I figli sono di chi li cresce, ossia di quelle persone che prendendosi cura di un piccolo scoprono una nuova maturità. Di chi sa dare amore. Tutto questo non senza perdersi in giochi, facce buffe e ninne nanne che alimentano la dignità umana anziché sminuirla. La maturità, infatti, non si traduce in una alternanza tra lavoro e casa, specie se in questa ci si abbandona a feste e vita dissipata. Piuttosto, ci si scopre adulti quando si mettono i valori familiari davanti allo stesso lavoro. Così, anche i tre ragazzi scapestrati, una volta superate le difficoltà iniziali, possono lasciarsi andare esclusivamente alla dolcezza nei confronti della bambina diventando, ciascuno con la propria personalità, un padre affettuoso. Le nostre qualità, a volte, si esprimono proprio laddove non avremmo mai immaginato.

Foto di Francesco Oberto

IL COMMENTO

Una commedia molto spassosa e al tempo stesso piena di tenerezza, che appassiona un pubblico mai sazio di risate. Sono due ore nette di spettacolo (più la pausa), intervallate da vari momenti di buio per consentire i cambi scena: in questo modo il ritmo rimane sempre molto acceso, dando luogo ogni volta a degli sketch più o meno lunghi. La colonna sonora, tutta di grandi successi francesi (ma anche quella Ping Pong di Plastic Bertrand nata proprio in Italia), è la giusta sintesi di un perfetto mix tra dolcezza e divertimento. Al debutto, il Manzoni si riempie notevolmente malgrado la sfida di Champions’. Il merito è anche di un testo già noto al cinema e di una morale che senz’altro si ripropone in una maniera più che mai attuale: mentre ci domandiamo se un bambino possa avere due padri, ecco che scopriamo in quale modo ve ne possano essere addirittura tre.

IL TOP

Il cast è davvero ben assortito e ciascun personaggio (dalla polizia alla farmacista, fino alla donna delle pulizie e alla mamma della piccola Marie) diventa una macchietta irresistibile.
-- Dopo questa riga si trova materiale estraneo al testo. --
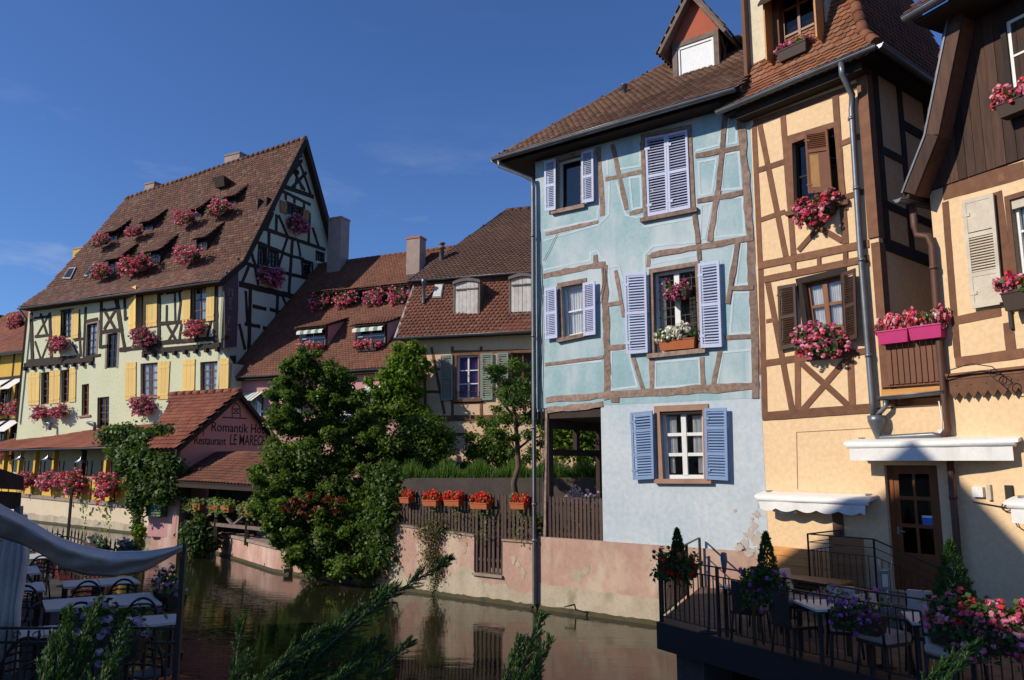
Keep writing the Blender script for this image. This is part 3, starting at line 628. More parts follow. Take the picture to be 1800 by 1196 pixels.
sheet('garden_terrace', [at_y(700, 840, 24.3)[:2], at_y(1120, 830, 23)[:2], (9, 30), (5, 33), (-5, 36)], 2.95, 'soil', .9)
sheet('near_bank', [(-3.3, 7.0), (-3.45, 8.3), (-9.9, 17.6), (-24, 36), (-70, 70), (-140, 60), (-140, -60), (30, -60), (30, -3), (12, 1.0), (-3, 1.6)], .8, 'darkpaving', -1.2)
# ------------------------------------------------------------------ blue half-timbered house
b = B.root('half_timbered_house', 'tall sky blue half-timbered house rising from the canal with lilac shutters', 'house')
wq = {1: quad(B, [(980,283),(1021,272),(1021,361),(980,370)]), 2: quad(B, [(1133,242),(1209,227),(1216,368),(1138,383)]), 3: quad(B, [(987,505),(1024,498),(1025,587),(991,594)]),
      4: quad(B, [(1148,480),(1222,468),(1229,614),(1151,622)]), 5: quad(B, [(1160,724),(1235,721),(1238,842),(1166,842)])}
up = [(.0, 4.78), (5.62, 4.78), (5.86, 11.5), (.0, 11.5)]
wall(B, b, 'blue', up, [wq[i][::-1] for i in (1, 2, 3, 4)])
wall(B, b, 'blue_low', [(1.83, 1.66), (5.62, 1.66), (5.62, 4.78), (1.83, 4.78)], [wq[5][::-1]], y=.004)
shell(b, 'blue', .0, 5.6, .02, 6.2, 4.7, 11.5); shell(b, 'blue_low', 1.83, 5.58, .03, 6.15, 1.0, 4.7, faces='lrb')
MB().box(.0, 5.6, .02, 6.2, 4.52, 4.7).ob('floor', M['dark'], b)
beams(B, b, 'oak', A_, [(460,235,478,525,.14),(518,225,578,500,.11),(488,372,642,340,.11),(590,517,645,503,.1),(238,602,458,550,.09),(228,778,490,727,.14),(445,690,447,722,.12),
  (484,735,497,1196,.16),(532,755,566,950,.09),(500,900,560,888,.1),(505,1086,575,1076,.1),(236,1152,482,1120,.08),(868,275,1052,240,.12),(995,95,960,430,.13),(962,420,928,632,.13),(1056,100,1100,620,.17),
  (875,464,1066,430,.11),(680,692,1110,618,.13),(866,520,880,642,.11),(880,650,886,712,.09),(1045,640,1003,895,.12),(1018,832,1112,828,.09),(1000,1040,1125,1034,.1),(1098,620,1126,1196,.17),(672,690,668,740,.1),(640,215,650,340,.09)], jit=.24)
beams(B, b, 'oak', B_, [(355,-10,358,285,.17),(455,140,492,266,.1),(526,150,526,266,.12),(714,145,716,258,.12),(781,120,757,252,.11),(345,290,930,252,.17),(128,306,358,288,.15),(132,345,342,322,.14),(800,72,905,68,.09),(365,108,430,104,.1),(912,0,916,300,.16),(372,302,402,302,.14),(130,340,124,820,.06)], jit=.24)
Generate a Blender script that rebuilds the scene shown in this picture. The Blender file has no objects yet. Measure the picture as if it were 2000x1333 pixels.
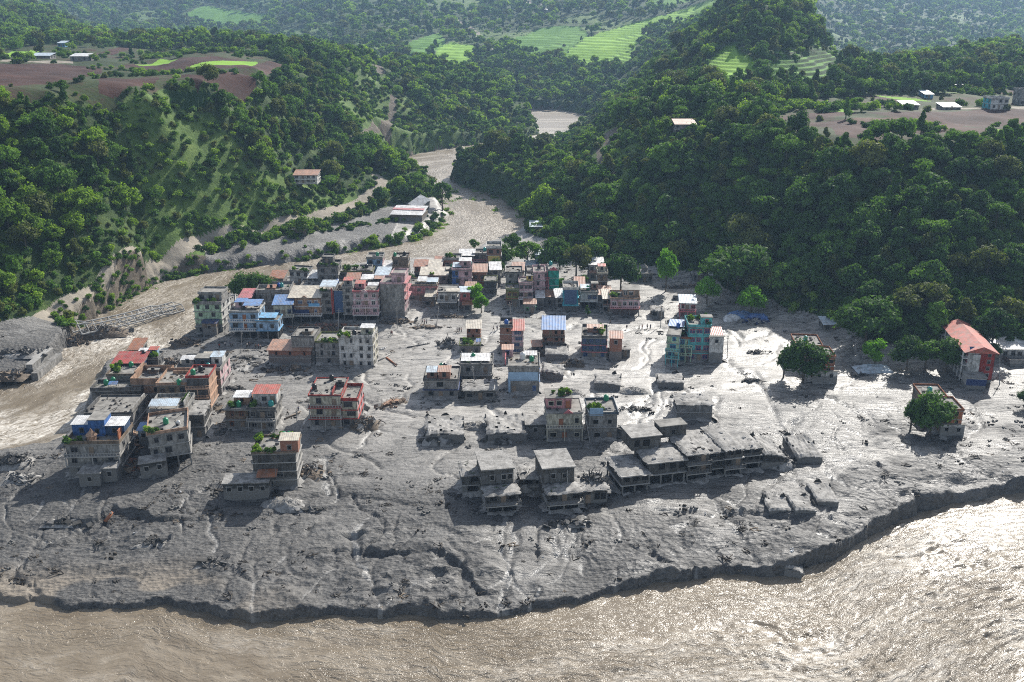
import bpy, bmesh, math, random
import numpy as np
from mathutils import Vector, Matrix
R = math.radians
random.seed(7); RNG = np.random.default_rng(11)
S = bpy.context.scene
ROOT = S.collection
# ---------------------------------------------------------------- camera, sky, sun, exposure
HAZE_D = 0.000088
CAM_H = 112.0; PITCH = R(18.5); F = 2000.0
SP, CP = math.sin(PITCH), math.cos(PITCH)
cam = bpy.data.cameras.new("camera"); cam.lens = 36.0; cam.sensor_width = 36.0
cam.clip_start = 1.0; cam.clip_end = 9000.0
camo = bpy.data.objects.new("camera", cam); ROOT.objects.link(camo)
camo.location = (0, 0, CAM_H); camo.rotation_euler = (math.pi/2 - PITCH, 0, 0)
S.camera = camo
SUN_EL, SUN_AZ = R(34), R(28)          # sun ahead and to the right
w = bpy.data.worlds.new("World"); S.world = w; w.use_nodes = True
nt = w.node_tree; bg = nt.nodes['Background']
sky = nt.nodes.new('ShaderNodeTexSky'); sky.sky_type = 'NISHITA'; sky.sun_disc = False
sky.sun_elevation = SUN_EL; sky.sun_rotation = SUN_AZ; sky.altitude = 400; sky.dust_density = 1.5
hs = nt.nodes.new('ShaderNodeHueSaturation'); hs.inputs['Saturation'].default_value = .62
nt.links.new(sky.outputs[0], hs.inputs['Color']); nt.links.new(hs.outputs[0], bg.inputs[0]); bg.inputs[1].default_value = 0.12
sl = bpy.data.lights.new("sun", 'SUN'); sl.energy = 4.8; sl.angle = R(0.6); sl.color = (1.0, 0.955, 0.88)
so = bpy.data.objects.new("sun", sl); ROOT.objects.link(so)
sd = Vector((math.sin(SUN_AZ)*math.cos(SUN_EL), math.cos(SUN_AZ)*math.cos(SUN_EL), math.sin(SUN_EL)))
so.rotation_euler = (-sd).to_track_quat('-Z', 'Y').to_euler(); so.location = (300, 300, 400)
vs = S.view_settings; vs.view_transform = 'Standard'; vs.look = 'None'; vs.exposure = 0.62; vs.gamma = 1.0
S.cycles.max_bounces = 6; S.cycles.diffuse_bounces = 2; S.cycles.glossy_bounces = 2
S.cycles.transparent_max_bounces = 4; S.cycles.volume_bounces = 0
S.cycles.use_denoising = False; S.cycles.use_adaptive_sampling = False; S.cycles.sample_clamp_direct = 12.0; S.cycles.sample_clamp_indirect = 3.0; S.cycles.filter_width = 1.05

# ---------------------------------------------------------------- photograph pixel -> world point
def dz_(v): return SP + (v-666.5)/F*CP
def k_(v): return CP - (v-666.5)/F*SP
def at_z(u, v, z):
    t = (CAM_H - z)/dz_(v); return np.array((t*(u-1000)/F, t*k_(v), z))
def at_y(u, v, y):
    t = y/k_(v); return np.array((t*(u-1000)/F, y, CAM_H - t*dz_(v)))

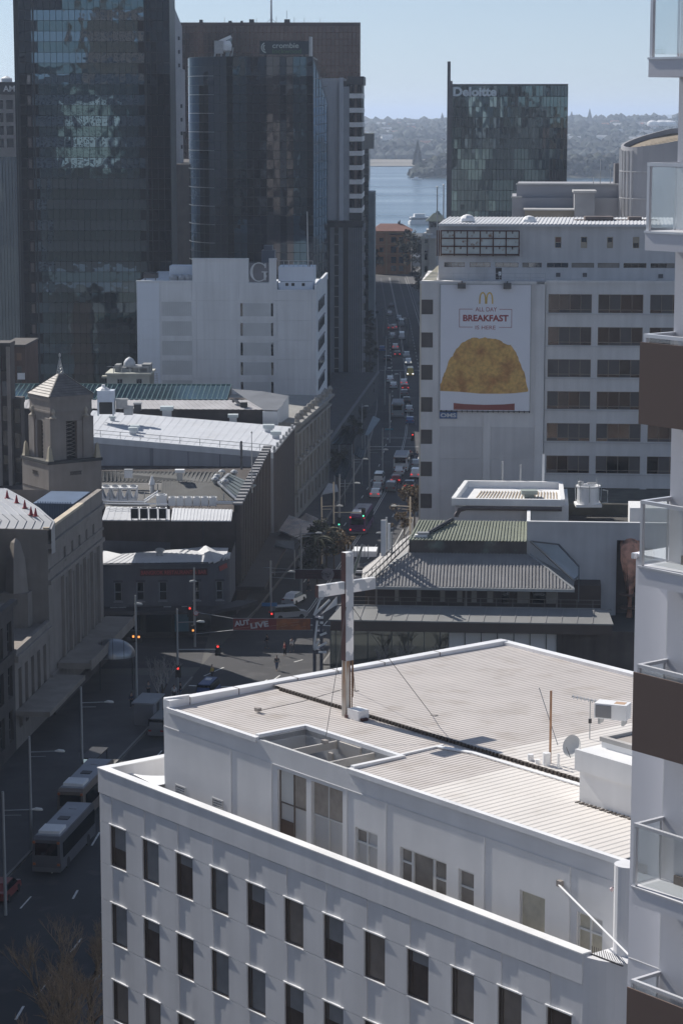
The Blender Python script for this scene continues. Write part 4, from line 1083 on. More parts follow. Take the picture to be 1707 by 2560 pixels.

Se si ride così tanto, lo si deve ad attori che conoscendo i giusti tempi comici riescono a dare proprio quel ritmo necessario. Il grande lavoro di Gabriele Pignotta, alla regia, è notevole anche per la scelta dei ruoli: non si prende lui quello forse più simpatico, ossia Pierre, ma lo affida al bravissimo Giorgio Lupano che è in formissima e si guadagna l’applauso più lungo. Pignotta supera la duplice prova da regista e attore (interpreta Michel) mostrando una grande complicità con tutta la squadra. Attilio Fontana, nei panni di Jacques, è presente soprattutto nel secondo atto: quanto basta per conquistare il pubblico con la sua simpatia e il suo talento, grazie a cui regala quella riflessiva e responsabile dolcezza di cui il suo personaggio si fa carico più di ogni altro.

LA SORPRESA

C’è un’attenzione ai dettagli scenici (curati da Matteo Soltanto) che non può sfuggire allo spettatore. Rievocano un’atmosfera piacevolmente serena, con un bell’appartamento luminoso, che si affaccia su una strada francese di sicuro impatto romantico. Impossibile uscire dal teatro con i soliti pregiudizi italici verso i cugini d’Oltralpe: tra la scenografia e la musica più che mai orecchiabile, ci si riscopre molto più vicini a loro anche artisticamente. Il finale, poi, è la chicca superlativa per come è organizzato in modo geniale e interattivo col pubblico. Vale la pena lasciarsi coinvolgere senza timidezza: il teatro aspetta sempre a braccia aperte una platea che abbia voglia di non pensare ma solo di respirare l’arte dello spettacolo.